Data provided:
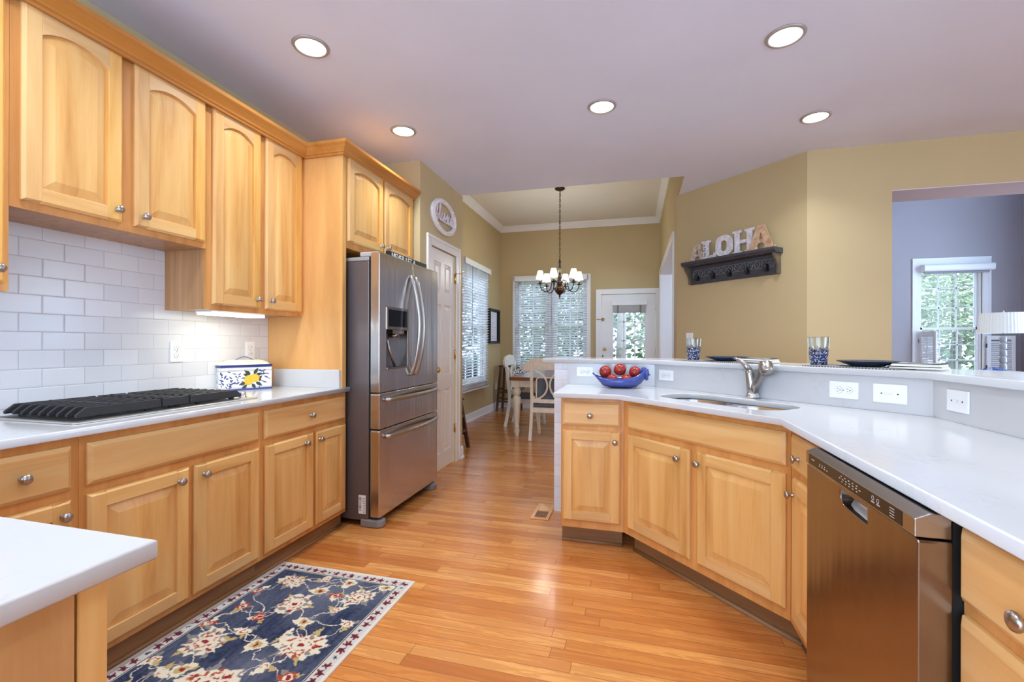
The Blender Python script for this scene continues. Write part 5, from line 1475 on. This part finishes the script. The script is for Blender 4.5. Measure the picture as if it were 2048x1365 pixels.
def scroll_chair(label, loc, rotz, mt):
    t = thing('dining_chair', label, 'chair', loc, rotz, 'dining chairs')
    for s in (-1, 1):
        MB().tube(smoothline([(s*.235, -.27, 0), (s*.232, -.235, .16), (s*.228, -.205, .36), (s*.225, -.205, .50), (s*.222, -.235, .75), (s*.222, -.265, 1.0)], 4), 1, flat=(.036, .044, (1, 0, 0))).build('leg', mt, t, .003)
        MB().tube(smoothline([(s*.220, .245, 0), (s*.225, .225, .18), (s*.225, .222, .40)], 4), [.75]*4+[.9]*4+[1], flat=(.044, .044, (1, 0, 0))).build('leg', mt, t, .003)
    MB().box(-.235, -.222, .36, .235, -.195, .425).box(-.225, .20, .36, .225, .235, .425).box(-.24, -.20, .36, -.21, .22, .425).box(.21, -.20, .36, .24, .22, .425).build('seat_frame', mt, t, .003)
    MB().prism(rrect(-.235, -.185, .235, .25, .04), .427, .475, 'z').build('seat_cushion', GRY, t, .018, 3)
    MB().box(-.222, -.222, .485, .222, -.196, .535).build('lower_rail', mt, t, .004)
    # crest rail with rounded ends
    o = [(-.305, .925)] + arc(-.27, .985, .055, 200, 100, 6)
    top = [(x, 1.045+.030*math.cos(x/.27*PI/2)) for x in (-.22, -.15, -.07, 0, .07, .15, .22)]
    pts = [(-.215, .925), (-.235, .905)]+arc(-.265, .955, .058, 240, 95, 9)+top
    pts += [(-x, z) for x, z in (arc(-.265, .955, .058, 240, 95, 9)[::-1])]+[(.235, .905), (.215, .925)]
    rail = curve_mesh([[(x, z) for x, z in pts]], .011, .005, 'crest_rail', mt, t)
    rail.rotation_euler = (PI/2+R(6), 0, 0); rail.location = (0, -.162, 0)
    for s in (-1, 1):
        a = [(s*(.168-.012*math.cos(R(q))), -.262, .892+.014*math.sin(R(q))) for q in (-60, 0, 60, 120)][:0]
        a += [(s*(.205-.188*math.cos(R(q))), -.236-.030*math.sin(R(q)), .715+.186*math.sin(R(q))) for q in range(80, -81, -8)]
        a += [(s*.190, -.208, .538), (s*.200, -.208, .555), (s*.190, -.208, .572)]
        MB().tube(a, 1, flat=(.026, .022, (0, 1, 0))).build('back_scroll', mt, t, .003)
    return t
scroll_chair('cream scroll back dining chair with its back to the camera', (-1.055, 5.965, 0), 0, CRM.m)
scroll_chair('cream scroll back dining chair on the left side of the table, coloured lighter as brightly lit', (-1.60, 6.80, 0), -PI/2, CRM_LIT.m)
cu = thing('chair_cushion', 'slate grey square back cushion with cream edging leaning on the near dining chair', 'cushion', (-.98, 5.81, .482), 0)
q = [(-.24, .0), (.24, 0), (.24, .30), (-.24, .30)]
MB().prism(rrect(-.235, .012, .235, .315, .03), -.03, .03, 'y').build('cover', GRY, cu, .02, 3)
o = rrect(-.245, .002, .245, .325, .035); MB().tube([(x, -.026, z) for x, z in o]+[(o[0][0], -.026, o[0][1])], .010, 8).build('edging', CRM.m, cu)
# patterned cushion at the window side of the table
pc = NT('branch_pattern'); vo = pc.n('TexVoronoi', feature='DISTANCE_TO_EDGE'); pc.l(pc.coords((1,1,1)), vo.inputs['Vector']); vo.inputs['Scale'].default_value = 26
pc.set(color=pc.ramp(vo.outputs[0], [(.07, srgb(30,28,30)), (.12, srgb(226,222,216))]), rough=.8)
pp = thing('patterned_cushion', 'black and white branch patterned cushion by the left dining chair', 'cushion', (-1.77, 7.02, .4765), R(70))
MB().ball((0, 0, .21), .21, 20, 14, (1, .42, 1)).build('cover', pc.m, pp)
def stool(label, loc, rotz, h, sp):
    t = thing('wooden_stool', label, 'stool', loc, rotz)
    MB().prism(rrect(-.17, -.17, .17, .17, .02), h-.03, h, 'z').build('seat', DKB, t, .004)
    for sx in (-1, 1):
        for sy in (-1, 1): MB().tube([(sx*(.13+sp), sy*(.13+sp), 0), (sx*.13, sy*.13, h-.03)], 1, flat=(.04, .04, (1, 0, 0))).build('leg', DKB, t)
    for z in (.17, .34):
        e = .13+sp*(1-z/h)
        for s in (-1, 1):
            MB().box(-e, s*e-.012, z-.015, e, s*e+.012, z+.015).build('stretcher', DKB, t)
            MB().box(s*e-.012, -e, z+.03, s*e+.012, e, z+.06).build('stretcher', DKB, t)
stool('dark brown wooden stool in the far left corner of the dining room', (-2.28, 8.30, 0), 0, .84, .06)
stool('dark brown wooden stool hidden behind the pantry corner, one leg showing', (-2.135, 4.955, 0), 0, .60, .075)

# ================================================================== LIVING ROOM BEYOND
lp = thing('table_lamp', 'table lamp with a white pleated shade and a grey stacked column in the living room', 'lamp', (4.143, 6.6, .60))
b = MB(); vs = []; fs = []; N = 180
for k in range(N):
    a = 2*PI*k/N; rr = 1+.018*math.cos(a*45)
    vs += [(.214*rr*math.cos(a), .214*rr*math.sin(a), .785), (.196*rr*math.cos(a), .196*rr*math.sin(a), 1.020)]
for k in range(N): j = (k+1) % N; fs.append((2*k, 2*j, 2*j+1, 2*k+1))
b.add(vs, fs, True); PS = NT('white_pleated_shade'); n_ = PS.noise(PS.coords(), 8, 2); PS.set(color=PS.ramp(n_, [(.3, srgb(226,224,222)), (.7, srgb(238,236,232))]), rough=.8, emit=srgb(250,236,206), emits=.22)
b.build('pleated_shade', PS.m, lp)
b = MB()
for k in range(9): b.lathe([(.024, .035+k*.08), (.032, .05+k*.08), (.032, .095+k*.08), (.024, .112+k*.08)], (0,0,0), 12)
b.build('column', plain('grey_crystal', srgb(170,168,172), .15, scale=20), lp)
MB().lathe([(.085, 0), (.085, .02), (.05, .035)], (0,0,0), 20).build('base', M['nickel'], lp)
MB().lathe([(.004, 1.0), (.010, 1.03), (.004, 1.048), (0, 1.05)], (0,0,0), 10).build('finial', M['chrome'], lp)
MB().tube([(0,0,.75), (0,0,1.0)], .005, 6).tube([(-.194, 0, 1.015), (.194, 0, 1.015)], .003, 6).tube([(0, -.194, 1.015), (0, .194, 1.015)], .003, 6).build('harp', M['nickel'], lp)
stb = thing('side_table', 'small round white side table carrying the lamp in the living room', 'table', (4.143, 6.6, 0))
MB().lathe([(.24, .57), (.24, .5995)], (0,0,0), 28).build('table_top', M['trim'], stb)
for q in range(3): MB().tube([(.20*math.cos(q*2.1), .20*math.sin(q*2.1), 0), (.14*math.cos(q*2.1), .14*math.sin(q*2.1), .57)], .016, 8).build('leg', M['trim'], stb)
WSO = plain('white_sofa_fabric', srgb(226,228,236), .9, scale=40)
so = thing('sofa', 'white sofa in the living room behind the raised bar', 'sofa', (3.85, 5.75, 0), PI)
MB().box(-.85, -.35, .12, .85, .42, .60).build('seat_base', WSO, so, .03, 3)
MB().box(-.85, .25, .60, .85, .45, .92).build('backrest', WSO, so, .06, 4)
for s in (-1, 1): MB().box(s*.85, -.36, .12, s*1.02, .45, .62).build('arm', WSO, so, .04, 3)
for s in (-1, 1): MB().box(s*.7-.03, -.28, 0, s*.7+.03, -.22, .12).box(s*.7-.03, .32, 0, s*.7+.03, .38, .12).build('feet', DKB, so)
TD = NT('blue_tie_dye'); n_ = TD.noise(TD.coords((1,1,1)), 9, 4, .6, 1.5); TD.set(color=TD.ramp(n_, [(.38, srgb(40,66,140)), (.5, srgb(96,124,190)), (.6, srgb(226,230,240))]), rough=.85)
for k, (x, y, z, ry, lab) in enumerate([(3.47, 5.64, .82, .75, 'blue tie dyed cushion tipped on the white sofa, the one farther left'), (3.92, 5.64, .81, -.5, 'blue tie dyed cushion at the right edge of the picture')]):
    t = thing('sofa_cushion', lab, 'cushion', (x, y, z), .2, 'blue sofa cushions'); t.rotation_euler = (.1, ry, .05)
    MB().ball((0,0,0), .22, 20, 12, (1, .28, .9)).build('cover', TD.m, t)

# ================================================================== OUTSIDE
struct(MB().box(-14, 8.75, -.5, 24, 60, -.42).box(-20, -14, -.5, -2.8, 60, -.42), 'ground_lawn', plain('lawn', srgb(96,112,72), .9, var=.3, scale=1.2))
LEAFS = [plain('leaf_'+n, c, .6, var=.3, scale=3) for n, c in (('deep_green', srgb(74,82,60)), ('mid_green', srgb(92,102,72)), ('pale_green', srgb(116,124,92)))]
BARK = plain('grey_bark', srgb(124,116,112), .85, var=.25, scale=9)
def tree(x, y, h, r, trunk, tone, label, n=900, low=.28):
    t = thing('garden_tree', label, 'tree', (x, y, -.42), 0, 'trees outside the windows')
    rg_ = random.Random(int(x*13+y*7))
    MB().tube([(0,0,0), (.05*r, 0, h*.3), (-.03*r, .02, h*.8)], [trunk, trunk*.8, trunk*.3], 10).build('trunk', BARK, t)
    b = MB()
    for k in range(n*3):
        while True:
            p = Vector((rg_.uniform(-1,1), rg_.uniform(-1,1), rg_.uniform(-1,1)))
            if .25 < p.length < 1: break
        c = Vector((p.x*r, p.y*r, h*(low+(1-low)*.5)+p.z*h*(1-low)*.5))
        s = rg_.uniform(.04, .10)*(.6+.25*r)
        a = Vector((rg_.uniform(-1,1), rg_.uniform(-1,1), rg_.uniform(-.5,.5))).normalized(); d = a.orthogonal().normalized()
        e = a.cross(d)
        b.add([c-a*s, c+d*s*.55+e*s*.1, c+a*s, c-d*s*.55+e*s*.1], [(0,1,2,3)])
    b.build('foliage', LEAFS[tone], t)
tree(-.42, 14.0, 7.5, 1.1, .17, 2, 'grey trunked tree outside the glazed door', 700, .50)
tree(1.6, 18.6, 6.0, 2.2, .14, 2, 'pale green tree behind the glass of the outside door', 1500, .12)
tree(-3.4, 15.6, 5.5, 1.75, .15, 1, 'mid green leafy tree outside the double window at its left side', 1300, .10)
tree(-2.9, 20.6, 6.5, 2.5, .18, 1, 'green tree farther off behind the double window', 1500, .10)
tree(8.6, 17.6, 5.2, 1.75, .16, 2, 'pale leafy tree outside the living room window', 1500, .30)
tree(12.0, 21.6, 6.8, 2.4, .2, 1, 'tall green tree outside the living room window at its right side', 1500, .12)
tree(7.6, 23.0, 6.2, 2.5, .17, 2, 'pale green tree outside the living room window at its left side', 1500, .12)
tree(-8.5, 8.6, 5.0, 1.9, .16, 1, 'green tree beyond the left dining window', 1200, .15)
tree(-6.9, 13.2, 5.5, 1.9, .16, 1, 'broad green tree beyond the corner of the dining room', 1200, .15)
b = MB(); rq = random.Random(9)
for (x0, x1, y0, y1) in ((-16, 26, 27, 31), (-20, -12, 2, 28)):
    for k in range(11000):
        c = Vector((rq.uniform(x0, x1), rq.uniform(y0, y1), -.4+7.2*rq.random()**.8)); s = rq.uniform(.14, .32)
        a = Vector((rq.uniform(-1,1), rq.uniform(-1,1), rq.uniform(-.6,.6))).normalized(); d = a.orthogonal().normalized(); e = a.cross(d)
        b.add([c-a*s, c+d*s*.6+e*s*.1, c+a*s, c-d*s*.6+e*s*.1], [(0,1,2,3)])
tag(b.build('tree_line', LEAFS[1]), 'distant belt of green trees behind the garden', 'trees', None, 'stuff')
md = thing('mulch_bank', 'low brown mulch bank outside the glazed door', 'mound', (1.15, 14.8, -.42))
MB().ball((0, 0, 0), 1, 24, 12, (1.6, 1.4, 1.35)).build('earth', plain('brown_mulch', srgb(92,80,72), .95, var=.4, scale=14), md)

What this task involves:
Pick out every line holding the string "picture" and return it.

Full answer:
The Blender Python script for this scene continues. Write part 5, from line 1475 on. This part finishes the script. The script is for Blender 4.5. Measure the picture as if it were 2048x1365 pixels.
for k, (x, y, z, ry, lab) in enumerate([(3.47, 5.64, .82, .75, 'blue tie dyed cushion tipped on the white sofa, the one farther left'), (3.92, 5.64, .81, -.5, 'blue tie dyed cushion at the right edge of the picture')]):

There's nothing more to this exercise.